Won't turning the big chunks in also start to rob the soil of nitrogen? You notice he never turned anything once the compost was down and the mulch was over it.

I really need to build up some of my raised beds. I hope to spread at least a cubic yard of shredded leafs this fall (I collect from my neighbors before the leafs are hauled off). over three or four of my raised beds.

I have an area I ripped rhubarb out of which gets five or six hours of afternoon sun a day. It is shaded until 2 or 3 in the afternoon around June and July. Do you think this will be enough sun to grow some greens in? Thinking kale, chards, mustard, turnip, etc.
 
I also watched Back to Eden and it's a necessity here for me to mulch as 95% of our rain comes in summer. I've used sugarcane mulch for many years and it keeps the bed intact during the heaviest of downpours, it also breaks down beautifully. One thing I adopted about 15 few years is not turning over the soil so deeply. Now I just cultivate the first 4" and incorporate my compost and ground mineral rock into that and let it sit for about 2 weeks. I then uncover the mulch and rake the surface lightly and it's ready to be planted. It's much easier on the back too!
 
Here's another update:

As of 8/12 I've harvested 9303 grams at a garden produce price of $4.02 a pound.

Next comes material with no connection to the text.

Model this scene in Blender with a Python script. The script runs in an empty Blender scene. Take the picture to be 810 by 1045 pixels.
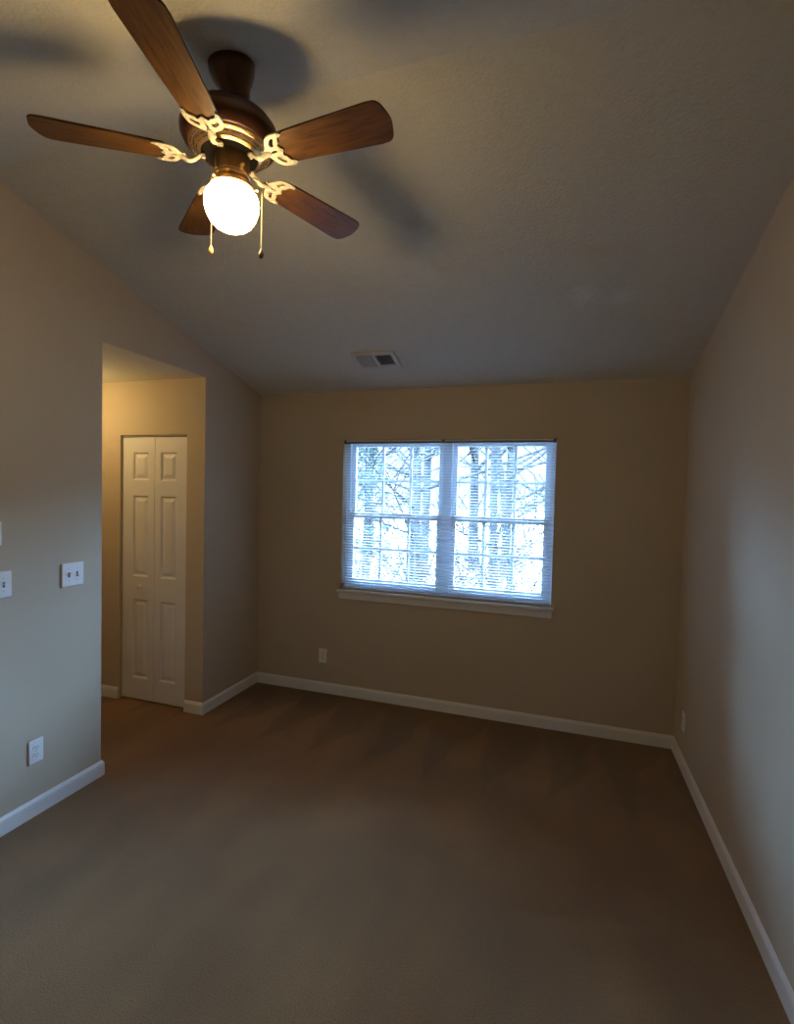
import bpy, bmesh, math, random
from mathutils import Vector, Matrix
S = bpy.context.scene
C = S.collection
PI = math.pi

# ------------------------------------------------------------------ room dimensions (metres)
D = 3.7027          # window wall
FRONT = -0.5640     # wall behind the camera
XL, XR = -2.4352, 0.7569
H = 2.44            # eaves height
SL = 0.263          # ceiling slope, window side
SL2 = 0.29          # ceiling slope, near side
RY = 1.5693         # ridge line
RZ = H + SL * (D - RY)
HF = RZ - SL2 * (RY - FRONT)   # eaves height of the wall behind the camera
YN, YF = 2.1623, 3.0115   # hall opening in the left wall
HZ = 2.4361         # hall ceiling
HX = -4.30          # far end of hall
WX0, WX1, WZ0, WZ1 = -1.668, -0.050, 0.866, 2.055   # window opening

def ceil_z(y):
    return H + SL * (D - y) if y > RY else RZ - SL2 * (RY - y)

# ------------------------------------------------------------------ camera
cam = bpy.data.cameras.new('camera')
co = bpy.data.objects.new('camera', cam); C.objects.link(co)
yaw, pitch, roll = 0.3152, -0.0360, 0.0251
f = Vector((-math.sin(yaw) * math.cos(pitch), math.cos(yaw) * math.cos(pitch), math.sin(pitch)))
r = Vector((math.cos(yaw), math.sin(yaw), 0)); u = r.cross(f)
r2 = r * math.cos(roll) + u * math.sin(roll); u2 = u * math.cos(roll) - r * math.sin(roll)
M = Matrix((r2, u2, -f)).transposed().to_4x4(); M.translation = (0, 0, 1.639)
co.matrix_world = M
cam.sensor_fit = 'HORIZONTAL'; cam.sensor_width = 36; cam.lens = 515.013 / 810 * 36
cam.clip_start = 0.02; cam.clip_end = 200
S.camera = co

# ------------------------------------------------------------------ view, sky, lights
S.view_settings.view_transform = 'Standard'; S.view_settings.look = 'None'
S.view_settings.gamma = 1; S.view_settings.use_curve_mapping = False
S.view_settings.exposure = 0.0
S.cycles.use_denoising = True
S.cycles.max_bounces = 10; S.cycles.diffuse_bounces = 5; S.cycles.transparent_max_bounces = 16
S.cycles.sample_clamp_indirect = 8

SKY = 115.0           # overcast sky brightness
LAMP = 52.0         # glowing fan globe
HALL = 9.5         # hall lamp, watts

w = bpy.data.worlds.new('overcast_sky'); S.world = w; w.use_nodes = True
nt = w.node_tree; nt.nodes.clear()
out = nt.nodes.new('ShaderNodeOutputWorld'); bg = nt.nodes.new('ShaderNodeBackground')
tc = nt.nodes.new('ShaderNodeTexCoord'); sp = nt.nodes.new('ShaderNodeSeparateXYZ')
rp = nt.nodes.new('ShaderNodeValToRGB')
nt.links.new(tc.outputs['Generated'], sp.inputs[0]); nt.links.new(sp.outputs['Z'], rp.inputs[0])
rp.color_ramp.elements[0].position = 0.12; rp.color_ramp.elements[0].color = (.012, .0165, .0215, 1)
rp.color_ramp.elements[1].position = 0.36; rp.color_ramp.elements[1].color = (.62, 1.08, 1.85, 1)
# the western sky is a little brighter
wr = nt.nodes.new('ShaderNodeMapRange'); nt.links.new(sp.outputs['X'], wr.inputs[0])
for i, v in enumerate((-.2, -.75, 1.0, 1.7)): wr.inputs[i + 1].default_value = v
wm = nt.nodes.new('ShaderNodeMix'); wm.data_type = 'RGBA'; wm.blend_type = 'MULTIPLY'; wm.inputs['Factor'].default_value = 1
wc = nt.nodes.new('ShaderNodeCombineColor'); [nt.links.new(wr.outputs[0], wc.inputs[i]) for i in range(3)]
nt.links.new(rp.outputs[0], wm.inputs[6]); nt.links.new(wc.outputs[0], wm.inputs[7]); nt.links.new(wm.outputs[2], bg.inputs['Color']); bg.inputs['Strength'].default_value = SKY
nt.links.new(bg.outputs[0], out.inputs[0])

pl = bpy.data.lights.new('window_portal', 'AREA'); pl.shape = 'RECTANGLE'; pl.size = 1.75; pl.size_y = 1.35
pl.cycles.is_portal = True
po = bpy.data.objects.new('window_portal', pl); C.objects.link(po)
po.location = ((WX0 + WX1) / 2, D + .20, (WZ0 + WZ1) / 2); po.rotation_euler = (-PI / 2, 0, 0)

hl = bpy.data.lights.new('hall_lamp', 'POINT'); hl.energy = HALL; hl.color = (1, .70, .29); hl.shadow_soft_size = .09
ho = bpy.data.objects.new('hall_lamp', hl); C.objects.link(ho); ho.location = (-3.42, 2.52, 2.22)

# ------------------------------------------------------------------ materials
def mat(name, col=(.8, .8, .8), rough=.5, metal=0, spec=.5):
    m = bpy.data.materials.new(name); m.use_nodes = True
    b = m.node_tree.nodes['Principled BSDF']
    b.inputs['Base Color'].default_value = (*col, 1); b.inputs['Roughness'].default_value = rough
    b.inputs['Metallic'].default_value = metal; b.inputs['Specular IOR Level'].default_value = spec
    return m

def noise_mat(name, c1, c2, scale, rough=.6, bump=0, bscale=None, metal=0, spec=.5, stretch=None, detail=3, lo=.3, hi=.7, bdist=.002):
    m = mat(name, c1, rough, metal, spec); n = m.node_tree; b = n.nodes['Principled BSDF']
    t = n.nodes.new('ShaderNodeTexCoord'); mp = n.nodes.new('ShaderNodeMapping')
    n.links.new(t.outputs['Object'], mp.inputs[0])
    if stretch: mp.inputs['Scale'].default_value = stretch
    a = n.nodes.new('ShaderNodeTexNoise'); a.inputs['Scale'].default_value = scale; a.inputs['Detail'].default_value = detail
    n.links.new(mp.outputs[0], a.inputs['Vector'])
    q = n.nodes.new('ShaderNodeValToRGB')
    q.color_ramp.elements[0].position = lo; q.color_ramp.elements[0].color = (*c1, 1)
    q.color_ramp.elements[1].position = hi; q.color_ramp.elements[1].color = (*c2, 1)
    n.links.new(a.outputs['Fac'], q.inputs[0]); n.links.new(q.outputs[0], b.inputs['Base Color'])
    if bump:
        a2 = n.nodes.new('ShaderNodeTexNoise'); a2.inputs['Scale'].default_value = bscale or scale; a2.inputs['Detail'].default_value = 4
        n.links.new(t.outputs['Object'], a2.inputs['Vector'])
        bp = n.nodes.new('ShaderNodeBump'); bp.inputs['Strength'].default_value = bump; bp.inputs['Distance'].default_value = bdist
        n.links.new(a2.outputs['Fac'], bp.inputs['Height']); n.links.new(bp.outputs[0], b.inputs['Normal'])
    return m

M_wall = noise_mat('beige_wall_paint', (.51, .42, .30), (.55, .455, .33), 1.3, .62, .25, 160, spec=.35, bdist=.001)
M_trim = noise_mat('white_trim_paint', (.74, .73, .70), (.80, .79, .76), 3, .38)
M_vinyl = noise_mat('white_window_vinyl', (.72, .74, .76), (.78, .80, .82), 5, .4)
M_slat = mat('white_blind_aluminium', (.80, .82, .84), .45)
n = M_slat.node_tree; b = n.nodes['Principled BSDF']
tl = n.nodes.new('ShaderNodeBsdfTranslucent'); tl.inputs['Color'].default_value = (.78, .82, .86, 1)
mxs = n.nodes.new('ShaderNodeMixShader'); mxs.inputs[0].default_value = .32
n.links.new(b.outputs[0], mxs.inputs[1]); n.links.new(tl.outputs[0], mxs.inputs[2]); n.links.new(mxs.outputs[0], n.nodes['Material Output'].inputs['Surface'])
M_rail = mat('white_blind_rail', (.78, .79, .80), .4)
M_door = noise_mat('white_door_paint', (.72, .71, .70), (.77, .76, .75), 4, .42)
M_plate = noise_mat('white_switch_plastic', (.80, .80, .79), (.84, .84, .83), 20, .3)
n = M_vinyl.node_tree; b = n.nodes['Principled BSDF']
tl = n.nodes.new('ShaderNodeBsdfTranslucent'); tl.inputs['Color'].default_value = (.8, .85, .9, 1)
mxs = n.nodes.new('ShaderNodeMixShader'); mxs.inputs[0].default_value = .11
n.links.new(b.outputs[0], mxs.inputs[1]); n.links.new(tl.outputs[0], mxs.inputs[2]); n.links.new(mxs.outputs[0], n.nodes['Material Output'].inputs['Surface'])
M_slot = mat('dark_slot', (.03, .03, .03), .6)
M_screw = mat('plated_screw', (.6, .6, .58), .35, .8)
M_ventw = noise_mat('grey_white_vent_paint', (.52, .51, .48), (.60, .59, .56), 14, .45)
M_vent_shade = mat('black_vent_shade', (.006, .006, .006), .9, 0, .1)  # near-black colour standing in for the shade inside the vent

# ceiling: coarse sprayed texture with one smoother whitish repair patch
M_ceil = noise_mat('textured_white_ceiling', (.63, .61, .535), (.66, .64, .565), 30, .85, .75, 75, spec=.2, bdist=.006)
n = M_ceil.node_tree; b = n.nodes['Principled BSDF']
t = n.nodes.new('ShaderNodeTexCoord')
def blob(cx, cy, sx, sy):
    mp = n.nodes.new('ShaderNodeMapping'); mp.inputs['Location'].default_value = (-cx / sx, -cy / sy, 0)
    mp.inputs['Scale'].default_value = (1 / sx, 1 / sy, 0)
    n.links.new(t.outputs['Object'], mp.inputs[0])
    nz = n.nodes.new('ShaderNodeTexNoise'); nz.inputs['Scale'].default_value = 22; n.links.new(t.outputs['Object'], nz.inputs['Vector'])
    ln = n.nodes.new('ShaderNodeVectorMath'); ln.operation = 'LENGTH'; n.links.new(mp.outputs[0], ln.inputs[0])
    ad = n.nodes.new('ShaderNodeMath'); ad.operation = 'MULTIPLY_ADD'; ad.inputs[1].default_value = 1.1
    n.links.new(nz.outputs['Fac'], ad.inputs[0]); n.links.new(ln.outputs['Value'], ad.inputs[2])
    mr = n.nodes.new('ShaderNodeMapRange'); mr.inputs['From Min'].default_value = .75; mr.inputs['From Max'].default_value = 1.45
    mr.inputs['To Min'].default_value = 1; mr.inputs['To Max'].default_value = 0
    n.links.new(ad.outputs[0], mr.inputs[0]); return mr.outputs[0]
b1 = blob(.07, 2.79, .11, .11); b2 = blob(.25, 2.83, .10, .09)
mx = n.nodes.new('ShaderNodeMath'); mx.operation = 'MAXIMUM'; n.links.new(b1, mx.inputs[0]); n.links.new(b2, mx.inputs[1])
sc_ = n.nodes.new('ShaderNodeMath'); sc_.operation = 'MULTIPLY'; sc_.inputs[1].default_value = .40; n.links.new(mx.outputs[0], sc_.inputs[0])
mix = n.nodes.new('ShaderNodeMix'); mix.data_type = 'RGBA'
src = b.inputs['Base Color'].links[0].from_socket
n.links.new(sc_.outputs[0], mix.inputs['Factor']); n.links.new(src, mix.inputs[6]); mix.inputs[7].default_value = (.86, .86, .86, 1)
n.links.new(mix.outputs[2], b.inputs['Base Color'])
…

The peaches were harvested today - just over 1300 grams of peaches from my tree. This was the first year it produced.

I have yet to harvest a tomato for the season though.
 
You are right. He did say tilling in the big chunks robber the soil, however mine has composted down really will and my though was, if I can cultivate that into the soil below maybe it won't hold as much water. Much like John decribed. My second crop on tomatoes that just recovered from TS Debby are bearing fruit but with the daily rains they are again wilting. The ground is just holding too much water. I though turning in the composted materials might help. The soil smell sour from just holding all that water. What do you think? Leave it as is or turn in the "fine" composted material and add more on top. Either way I will be bringing in more this next weekend. All my beds need re mulched.